Graduate Research

Friday, October 08, 2004

Current-Traditional Rhetoric: Paradigm and Practice by James Berlin and Robert Inkster

Berlin and Inkster address the problems of different theories being taught in composition. I find this interesting because I think this can sometimes be at the heart of what ails the English program where I am studying for my Ph.D. right now: What is the right way to teach composition?

The article points out that what is included in the discipline is as important as what is excluded in it (1). So we must remember to strike a balance, even though some instructors could be more comfortable with writing about "common sense" issues and others about emotional, or expressionistic, ones. I wonder if this is part of what causes the split between composition and creative writing, although I'd argue that both belong in both writing practices.

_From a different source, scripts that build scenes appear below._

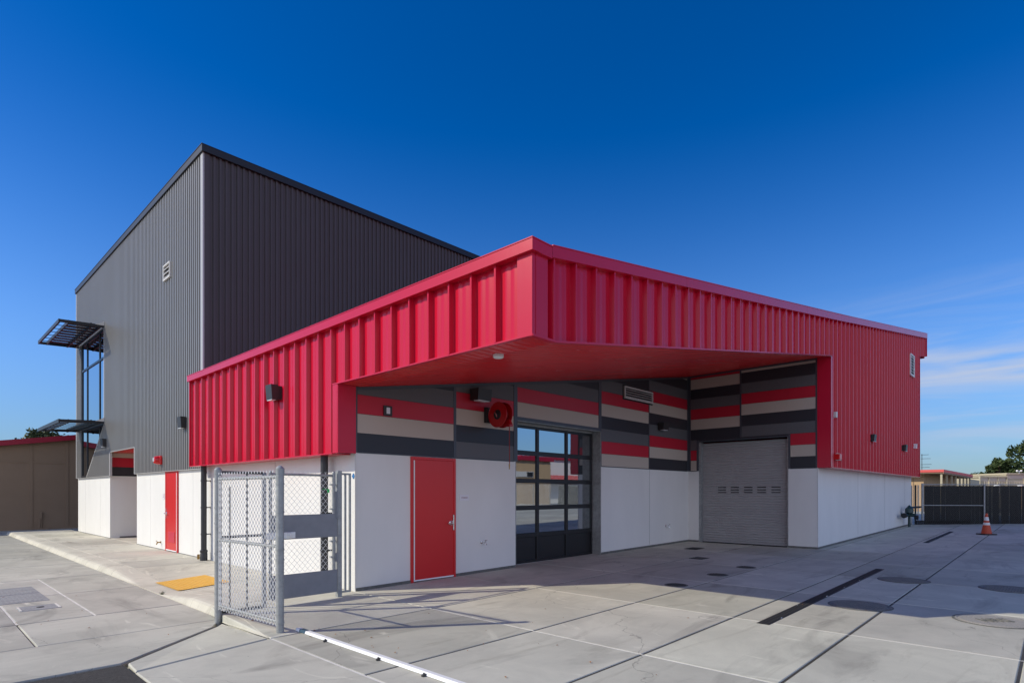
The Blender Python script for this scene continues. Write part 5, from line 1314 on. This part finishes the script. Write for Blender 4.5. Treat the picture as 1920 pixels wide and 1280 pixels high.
# ---------------------------------------------------------------- trees
def tree(name, x, y, h, cr, label, mats, seed, kind='broad', zb=0.0, n=5200, leaf=0.16, cat='tree', group='trees beyond the buildings'):
    rnd = random.Random(seed)
    t = thing(name, (x, y, zb), label, cat, group)
    o = MB(); o.tube((x, y, zb), (x+0.1, y, zb+h*0.45), cr*0.085, n=10, r1=cr*0.05); clumps = []
    top = Vector((x+0.1, y, zb+h*0.42))
    nb = 26 if kind == 'broad' else 34
    for k in range(nb):
        a = rnd.uniform(0, 6.283)
        if kind == 'pine':
            f = (k+0.5)/nb; zz = zb+h*(0.22+0.78*f); rr = cr*(1.05-f*0.72)*rnd.uniform(0.35, 1.0); c = Vector((x+math.cos(a)*rr, y+math.sin(a)*rr, zz)); rad = cr*rnd.uniform(0.22, 0.36)*(1.1-0.55*f)
            st = Vector((x, y, zb+h*min(0.9, 0.16+0.72*f)))
        else:
            f = rnd.random(); ph = rnd.uniform(-0.5, 1.35); rr = cr*math.cos(min(1.3, abs(ph)))*rnd.uniform(0.4, 0.95); c = Vector((x+math.cos(a)*rr, y+math.sin(a)*rr, zb+h*0.62+math.sin(ph)*h*0.34)); rad = cr*rnd.uniform(0.20, 0.36); st = top
        clumps.append((c, rad)); o.tube(st, c, cr*0.022, n=5, r1=cr*0.008)
    if kind == 'pine': o.tube((x+0.1, y, zb+h*0.45), (x, y, zb+h*0.93), cr*0.05, n=8, r1=0.03)
    o.build('trunk', 'bark', t)
    c_ = MB()
    for k in range(n):
        cc, rad = clumps[rnd.randrange(len(clumps))]
        v = Vector((rnd.gauss(0, 1), rnd.gauss(0, 1), rnd.gauss(0, 0.7))); v = v/v.length*(rad*rnd.uniform(0.35, 1.0)**0.6); p = cc+v
        a = Vector((rnd.gauss(0, 1), rnd.gauss(0, 1), rnd.gauss(0, 1))).normalized(); b = a.cross(Vector((rnd.gauss(0, 1), rnd.gauss(0, 1), rnd.gauss(0, 1)))).normalized()
        s1 = leaf*rnd.uniform(0.5, 1.3); s2 = s1*rnd.uniform(0.35, 0.7)
        c_.face([p-a*s1, p+b*s2, p+a*s1, p-b*s2])
    c_.build('crown', mats, t)
tree('pine_tree', 120.4, 2.6, 10.5, 5.2, 'tall dark pine cut by the right edge of the photo', 'leaf1', 3, 'pine', -0.3, 9000, 0.30)
tree('round_tree', 116.6, 6.6, 6.9, 3.4, 'smaller rounded dark green tree left of the tall pine', 'leaf1', 5, 'pine', -0.3, 6000, 0.26)
tree('round_tree', 126, 10.6, 4.9, 2.6, 'low distant tree crown peeping over beside the cream building', 'leaf1', 8, 'broad', -0.3, 3000, 0.24)
tree('broadleaf_tree', 10.3, 76.5, 8.1, 3.2, 'loose leafy tree top showing above the brown building\'s roof', 'leaf2', 9, 'broad', -0.2, 4500, 0.20)
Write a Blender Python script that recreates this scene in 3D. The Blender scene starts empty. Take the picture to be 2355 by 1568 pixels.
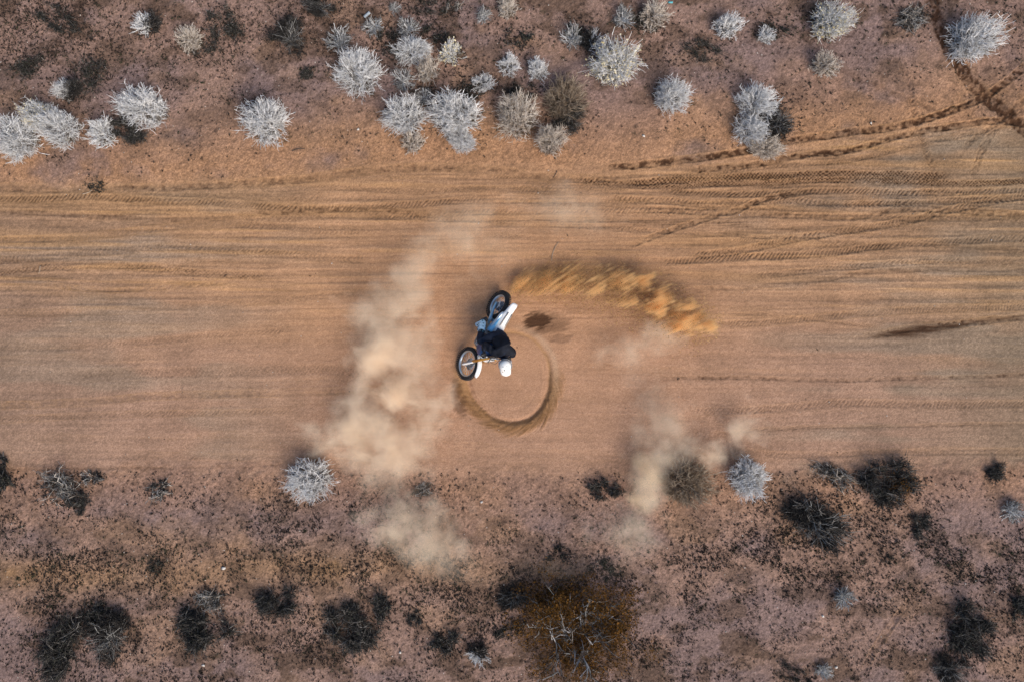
import bpy, math, random
import numpy as np
from mathutils import Vector, Matrix

C = bpy.context.scene
COL = C.collection
R = math.radians

# ------------------------------------------------------------------ camera
H = 15.0                      # drone height above the road
WIDE = 22.5                   # metres of ground across the picture
K = WIDE / 2354.0             # metres of ground per unit of the layout plan
cam = bpy.data.cameras.new('drone_camera')
cam.sensor_width = 36.0
cam.lens = 36.0 * H / WIDE
cam.clip_start = 0.1
cam.clip_end = 3000
co = bpy.data.objects.new('drone_camera', cam)
COL.objects.link(co)
co.location = (0, 0, H)
co.rotation_euler = (0, 0, 0)
C.camera = co

# ------------------------------------------------------------------ light
SUN_EL, SUN_AZ = 42.0, 305.0          # direction towards the sun (degrees, ccw from +x)
w = bpy.data.worlds.new('World')
C.world = w
w.use_nodes = True
nt = w.node_tree
bg = nt.nodes['Background']
sky = nt.nodes.new('ShaderNodeTexSky')
sky.sky_type = 'NISHITA'
sky.sun_disc = False
sky.sun_elevation = R(SUN_EL)
sky.sun_rotation = R(90 - SUN_AZ)
sky.dust_density = 2.0
nt.links.new(sky.outputs[0], bg.inputs[0])
bg.inputs[1].default_value = 0.07
sl = bpy.data.lights.new('sun', 'SUN')
sl.energy = 1.5
sl.angle = R(32)
sl.color = (1.0, 0.88, 0.74)
so = bpy.data.objects.new('sun', sl)
COL.objects.link(so)
sd = Vector((math.cos(R(SUN_AZ)) * math.cos(R(SUN_EL)), math.sin(R(SUN_AZ)) * math.cos(R(SUN_EL)), math.sin(R(SUN_EL))))
so.rotation_euler = sd.to_track_quat('Z', 'Y').to_euler()
C.view_settings.view_transform = 'Standard'
C.view_settings.look = 'None'
C.view_settings.exposure = 1.27
C.view_settings.gamma = 1.0
C.cycles.volume_bounces = 8
C.cycles.volume_step_rate = 0.25
C.cycles.volume_max_steps = 128
C.cycles.max_bounces = 12
C.cycles.transparent_max_bounces = 96

rng = np.random.default_rng(11)

def at(dx, dy, z=0.0):
    """plan unit -> world point at height z (seen from straight above)"""
    f = K * (1 - z / H)
    return Vector(((dx - 1177) * f, (784 - dy) * f, z))

def at1(cx, cy, z=0.0):
    """the same from the close plan of the rider"""
    return at((1050 + cx / 5.227) / 1.0617, (650 + cy / 5.227) / 1.0617, z)

# ------------------------------------------------------------------ helpers
def lin(r, g, b):
    f = lambda c: (c / 255 / 12.92) if c / 255 <= .04045 else ((c / 255 + .055) / 1.055) ** 2.4
    return (f(r), f(g), f(b))

def mesh_np(name, V, F4=None, F3=None):
    V = np.asarray(V, dtype=np.float32).reshape(-1, 3)
    me = bpy.data.meshes.new(name)
    n4 = 0 if F4 is None else len(F4)
    n3 = 0 if F3 is None else len(F3)
    me.vertices.add(len(V))
    me.vertices.foreach_set('co', V.ravel())
    idx = []
    if n4: idx.append(np.asarray(F4, dtype=np.int32).ravel())
    if n3: idx.append(np.asarray(F3, dtype=np.int32).ravel())
    idx = np.concatenate(idx)
    me.loops.add(len(idx))
    me.loops.foreach_set('vertex_index', idx)
    me.polygons.add(n4 + n3)
    tot = np.concatenate([np.full(n4, 4), np.full(n3, 3)]).astype(np.int32)
    st = np.concatenate([[0], np.cumsum(tot)[:-1]]).astype(np.int32)
    me.polygons.foreach_set('loop_start', st)
    me.polygons.foreach_set('loop_total', tot)
    me.update(calc_edges=True)
    me.validate()
    return me

class MB:
    """collects shapes for one mesh"""
    def __init__(s): s.V = []; s.F4 = []; s.F3 = []; s.n = 0
    def add(s, V, F4=None, F3=None, M=None):
        V = np.asarray(V, dtype=float).reshape(-1, 3)
        if M is not None:
            M = np.array(M); V = V @ M[:3, :3].T + M[:3, 3]
        s.V.append(V)
        if F4 is not None and len(F4): s.F4.append(np.asarray(F4) + s.n)
        if F3 is not None and len(F3): s.F3.append(np.asarray(F3) + s.n)
        s.n += len(V)
        return s
    def loft(s, rings, cap=True, closed=False, M=None):
        """rings: (K,n,3)"""
        rings = np.asarray(rings, dtype=float)
        k, n = rings.shape[:2]
        V = rings.reshape(-1, 3)
        F = []
        for i in range(k if closed else k - 1):
            a = i * n; b = ((i + 1) % k) * n
            for j in range(n):
                F.append((a + j, a + (j + 1) % n, b + (j + 1) % n, b + j))
        F3 = []
        if cap and not closed:
            V = np.vstack([V, rings[0].mean(0), rings[-1].mean(0)])
            c0, c1 = k * n, k * n + 1
            for j in range(n):
                F3.append((c0, (j + 1) % n, j))
                F3.append((c1, (k - 1) * n + j, (k - 1) * n + (j + 1) % n))
        return s.add(V, F, F3, M)
    def tube(s, P, r, n=8, M=None, cap=True, flat=1.0):
        P = np.asarray(P, dtype=float)
        r = np.broadcast_to(np.asarray(r, dtype=float), (len(P),))
        T = np.gradient(P, axis=0); T /= np.linalg.norm(T, axis=1)[:, None] + 1e-12
        rings = []
        ref = np.array([0, 0, 1.0]) if abs(T[0][2]) < .9 else np.array([1.0, 0, 0])
        u = np.cross(T[0], ref)
        for i in range(len(P)):
            u = u - T[i] * u.dot(T[i]); u /= np.linalg.norm(u) + 1e-12
            v = np.cross(T[i], u)
            a = np.arange(n) * 2 * np.pi / n
            rings.append(P[i] + r[i] * (np.cos(a)[:, None] * u + flat * np.sin(a)[:, None] * v))
        return s.loft(rings, cap, False, M)
    def torus(s, c, Rr, rr, n=48, m=10, M=None, sy=1.0):
        """ring in the x-z plane round c, axis along y"""
        rings = []
        for i in range(n):
            a = 2 * np.pi * i / n
            b = np.arange(m) * 2 * np.pi / m
            q = Rr + rr * np.cos(b)
            rings.append(np.stack([c[0] + q * np.cos(a), c[1] + rr * sy * np.sin(b), c[2] + q * np.sin(a)], 1))
        return s.loft(rings, False, True, M)
    def lathe(s, prof, c=(0, 0, 0), n=24, M=None):
        """prof: (radius, y) pairs, axis along y"""
        a = np.arange(n) * 2 * np.pi / n
        rings = [np.stack([c[0] + r * np.cos(a), np.full(n, c[1] + y), c[2] + r * np.sin(a)], 1) for r, y in prof]
        return s.loft(rings, True, False, M)
    def box(s, c, d, M=None, bev=.15):
        """box with chamfered edges, c centre, d full size"""
        x, y, z = np.array(d) / 2
        b = bev * min(d) / 1.0
        rings = []
        for zz, ins in ((-z, b), (-z + b, 0), (z - b, 0), (z, b)):
            xs, ys = x - ins, y - ins
            rings.append([(xs - b, -ys, zz), (xs, -ys + b, zz), (xs, ys - b, zz), (xs - b, ys, zz), (-xs + b, ys, zz), (-xs, ys - b, zz), (-xs, -ys + b, zz), (-xs + b, -ys, zz)])
        return s.loft(np.array(rings) + np.array(c), True, False, M)
    def ellipsoid(s, c, d, n=20, m=12, M=None):
        rings = []
        for i in range(m):
            t = -np.pi / 2 + np.pi * (i + .5) / m
            a = np.arange(n) * 2 * np.pi / n
            rings.append(np.stack([d[0] * np.cos(t) * np.cos(a), d[1] * np.cos(t) * np.sin(a), np.full(n, d[2] * np.sin(t))], 1))
        return s.loft(np.array(rings) + np.array(c), True, False, M)
    def mesh(s, name):
        return mesh_np(name, np.vstack(s.V), np.vstack(s.F4) if s.F4 else None, np.vstack(s.F3) if s.F3 else None)
    def build(s, name, mat, parent=None, smooth=True, loc=(0, 0, 0)):
        return link(name, s.mesh(name), mat, parent, smooth, loc)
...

The authors looked at George Campbell's "Philosophy of Rhetoric" which states that thinkers of the "common sense" school of philosophy believe that the external world existed independent of the mind and that direct knowledge of this world was obtainable. Rhetoric, for Campbell, dealt not with certainties but with probabilities (43-46). Also, another definition of rhetoric, this one by Campbell: "Rhetoric is concerned with communication and is defined as "that art of talent by which the discourse is adapted to its end".

Whately's "Elements of Rhetoric" in part responds to Campbell's book (2). He defines rhetoric as the "finding of suitable arguments to prove a given point, and the skillful arrangement of them" (39). His is a rhetoric based on logic (2). I find this interesting because I feel that a large part of persuasive argument involves the affective appeal, or pulling on the heartstrings of the writer. This wouldn't work for Whately, who depends more on logic, or rational and credibility appeals.